CFOs are now less likely to take risks - Deloitte

Finance worker
By Eleanor O'Neill, CA Today

11 May 2016

New research has identified political uncertainty as a leading factor in the decline of risk-taking in international businesses.

The Deloitte European CFO Survey has shown that CFOs are advocating cost control and reduction over new investment, particularly in countries that are experiencing shifts in internal and external political issues.

For example, the UK saw the largest fall in risk appetite in a drop of 22%, mirroring the wavering public opinion on areas like the impending EU referendum that will have a profound effect on cross-border business dealings and local regulation.

In fact, the survey revealed that 75% of CFOs support the UK's continued membership of the EU, citing the benefits to exports, inward investment and financial services, though most believe the legal and regulatory frameworks do not have a positive effect on business.

CFOs in Germany, Portugal and Turkey also cited national and international political factors as their top concerns.

Ian Stewart, Chief Economist at Deloitte UK, said: “Europe entered 2016 with a number of political and geopolitical risks that could threaten growth, confidence and political unity.

"Internal politics has been a destabilising influence in Spain, Ireland and Portugal, where closely contested elections led to a political stalemate in recent months, and the UK has seen rising uncertainty ahead of its referendum on EU membership."

Levels of financial and economic uncertainty mirror the slump in risk allowance, with 68% of European CFOs claiming an impact on their businesses.

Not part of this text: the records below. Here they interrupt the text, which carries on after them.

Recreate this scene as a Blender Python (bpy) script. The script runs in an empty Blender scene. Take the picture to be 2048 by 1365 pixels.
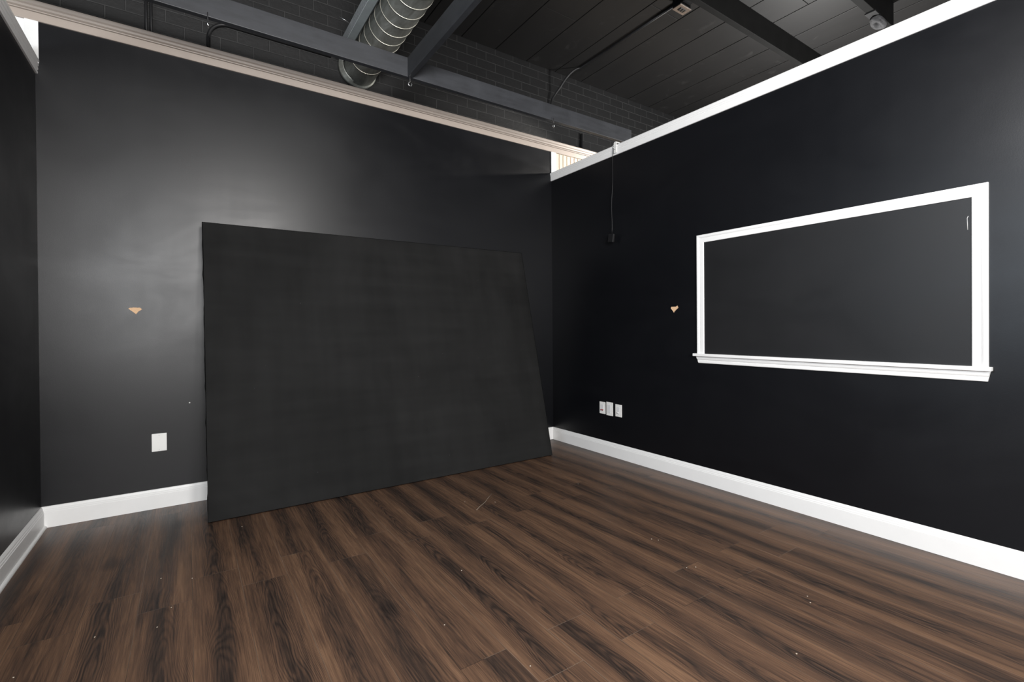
import bpy, bmesh, math, random
from mathutils import Vector, Matrix, noise

# ------------------------------------------------------------------ camera, world, lights, exposure
scene = bpy.context.scene
COL = scene.collection
H = 1.15                                   # eye height
F_PX, YAW, PITCH, ROLL, CY = 958.84, math.radians(34.05), math.radians(-0.337), math.radians(-0.430), 660.45
D, XL, XR = 3.8468, -0.7185, 3.1014        # back wall, left wall, right wall
cam_d = bpy.data.cameras.new('camera'); cam = bpy.data.objects.new('camera', cam_d); COL.objects.link(cam)
fw = Vector((math.sin(YAW)*math.cos(PITCH), math.cos(YAW)*math.cos(PITCH), math.sin(PITCH)))
rt = Vector((math.cos(YAW), -math.sin(YAW), 0)); up = rt.cross(fw)
r2 = rt*math.cos(ROLL) + up*math.sin(ROLL); u2 = -rt*math.sin(ROLL) + up*math.cos(ROLL)
m = Matrix((r2, u2, -fw)).transposed().to_4x4(); m.translation = (0, 0, H)
cam.matrix_world = m
cam_d.sensor_width = 36; cam_d.lens = F_PX/2048*36; cam_d.shift_y = -(682.5-CY)/2048
cam_d.clip_start = 0.02
scene.camera = cam

world = bpy.data.worlds.new('world'); scene.world = world; world.use_nodes = True
world.node_tree.nodes['Background'].inputs[0].default_value = (0.75, 0.82, 1, 1)
world.node_tree.nodes['Background'].inputs[1].default_value = 0.15

def light(name, kind, loc, target, power, color, size=0.1, size_y=None, spread=None):
    l = bpy.data.lights.new(name, kind); o = bpy.data.objects.new(name, l); COL.objects.link(o)
    o.location = loc; l.energy = power; l.color = color
    if kind == 'AREA':
        l.shape = 'RECTANGLE'; l.size = size; l.size_y = size_y or size
        if spread: l.spread = math.radians(spread)
        o.rotation_euler = (Vector(target)-Vector(loc)).to_track_quat('-Z', 'Y').to_euler()
    else:
        l.shadow_soft_size = size
    return o
light('rear_window_light', 'AREA', (-0.45, -2.9, 1.95), (0.2, 3.8, 1.4), 250, (0.99, 0.98, 0.97), 2.1, 1.1)
light('left_doorway_light', 'AREA', (-0.69, 1.05, 1.78), (3.1, 1.15, 1.7), 25, (0.78, 0.89, 1.0), 0.75, 1.1)
light('flash_light', 'POINT', (0.78, -0.25, 2.62), None, 180, (1.0, 0.97, 0.94), 0.22)
light('side_light', 'POINT', (2.45, 0.35, 2.15), None, 9, (0.95, 0.96, 1.0), 0.05)
light('right_room_light', 'POINT', (5.2, 2.2, 2.5), None, 125, (1.0, 0.985, 0.96), 0.12)
sp = light('right_room_spot', 'SPOT', (4.40, 3.20, 2.98), (3.2, 3.83, 2.93), 95, (1.0, 0.95, 0.88), 0.04)
sp.data.spot_size = math.radians(38); sp.data.spot_blend = 0.7
sp.rotation_euler = (Vector((3.2, 3.83, 2.92))-Vector((4.40, 3.20, 2.98))).to_track_quat('-Z', 'Y').to_euler()
light('left_room_light', 'POINT', (-1.7, 2.6, 2.3), None, 42, (0.92, 0.97, 1.0), 0.12)

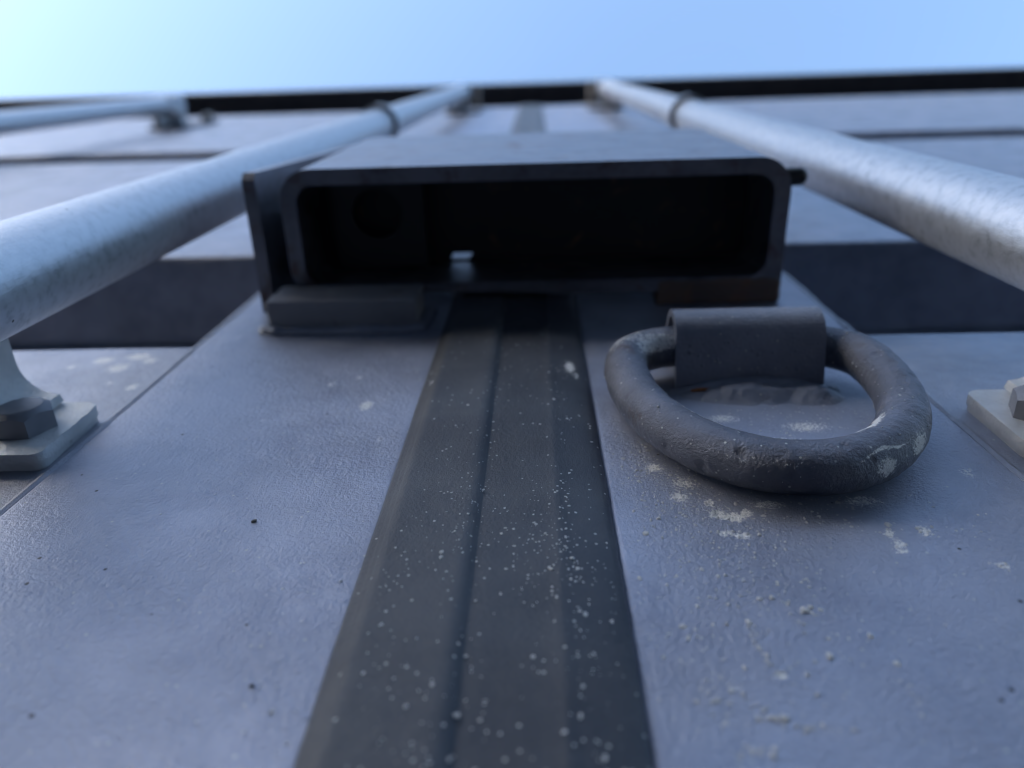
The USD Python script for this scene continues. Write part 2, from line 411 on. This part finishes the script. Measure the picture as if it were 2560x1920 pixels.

  Germany UK Ireland Russia Spain
High level of uncertainty 93% 83% 83% 72% 66%
Willing to take risks 16% 25% 39% 30% 46%

As a result, defensive business strategies are being strongly favoured over expansionary plans in 15 of the 16 countries included in the survey.

Other key findings

Capital expenditure

There has been a marked decrease in businesses willing to spend, with only 36% of CFOs expecting an increase in their company's capital expenditure over the next 12 months. Again, countries that are experiencing internal upset are least likely to adopt plans for investment.


25% of CFOs are more optimistic about the financial prospects for their company than they were three to six months ago, perhaps due to the reported caution reinforcing stability.


In an interesting refection of these attitudes, 39% of Eurozone CFOs are forecasting a rise in employment within their companies. Ireland is leading the way in hiring with 68% of CFOs predicting higher job numbers.

Ian commented: “The resilience of hiring plans in the face of these uncertainties show CFOs expect Europe’s recovery to roll on.

"In a sign that the recovery is spreading from Europe’s centre, hiring plans are strongest in those countries that saw the largest rises in unemployment after the financial crisis.

“So far, political risks have not knocked Europe’s recovery off course but the evidence of recent years is that sustained uncertainty acts as a brake on growth.”